I just got back from a European trip, and I have to say I did not miss tipping. I especially appreciated not having to do the song & dance typical of larger groups in sit-down restaurants in the USA where you figure out how much you’re going to tip on a communal basis, when everyone has different tipping set points and perceptions of service and such. The money is less of an issue than the extra wasted time at the end of a meal & drinks which are spent on the terms of calculation rather than more conventional conviviality. In fact now that I think about it way too much time in my life has been spent discussing the etiquette of tipping, often outside of a situation where people are going to have to tip imminently. I thought about this after seeing this post in The Atlantic on tipping. One correspondent observes:
I lived in Japan for a while. There is no tipping there, and it works great. If we could be like Japan, I’d be all for it. However, I don’t think we’d be like Japan. Anytime I have ever eaten somewhere that does not practice tipping, service has been abysmal. Customers herded through like cattle, dishes brought out late, then diners rushed through them, eyes rolled, etc. We just do not have the service culture that would allow us to disconnect pay from performance and continue to expect the same kind of service.
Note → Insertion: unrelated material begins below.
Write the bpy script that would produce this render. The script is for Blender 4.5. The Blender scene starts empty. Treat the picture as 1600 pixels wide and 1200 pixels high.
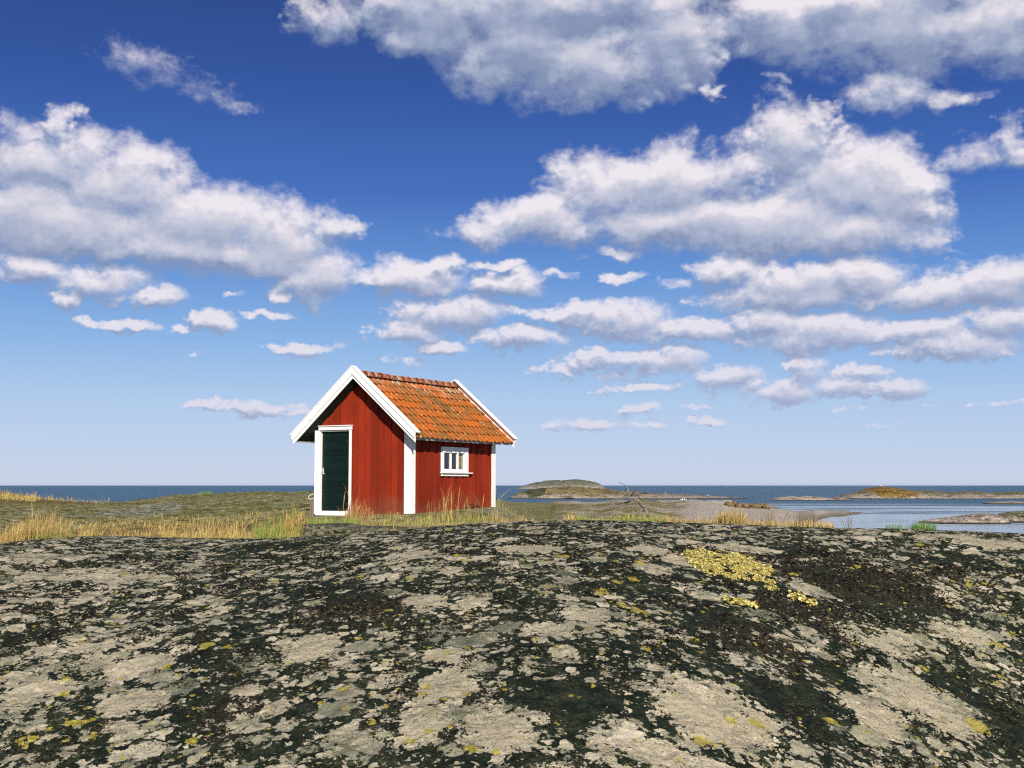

The point about national culture is well taken. I experienced some bad service in Italy and Finland, but the quality of badness was very different, in keeping what with you’d expect from the respective national cultures (though in general I experienced service as good as in the states in both places).* But the empirical observation about American restaurants without tipping having lesser service suffers from sampling bias. Establishments which don’t have tipping are generally lower-end, verging on cafeterias. So it’s not an apples to apples comparison. A better one would be looking at higher end restaurants which have mandatory gratuities for large groups vs. those which do not. Even here you have the peculiar distortion of the larger group, which can often be more difficult for a server to manage.
Of course one’s perspective on this probably varies by the amount of disposable income one has. If you don’t have much disposable income the small but repeated investments of time & energy which go into tipping might be worthwhile if you can manage to pay less than you would otherwise. If you have a fair amount of disposable income the marginal potential savings introduced by greater price variation which you can control at the cost of time & energy needed may not be worth it.
* I had to bargain very hard with a Finnish server on whether I could handle Indian levels of spiciness. This was obviously a well rehearsed conversation on her part, but I thought she should have updated her priors in my case. The lighting was dim, but not that dim. Usually American servers at Indian restaurants aren’t too resistant when I assert I can handle high levels of spice.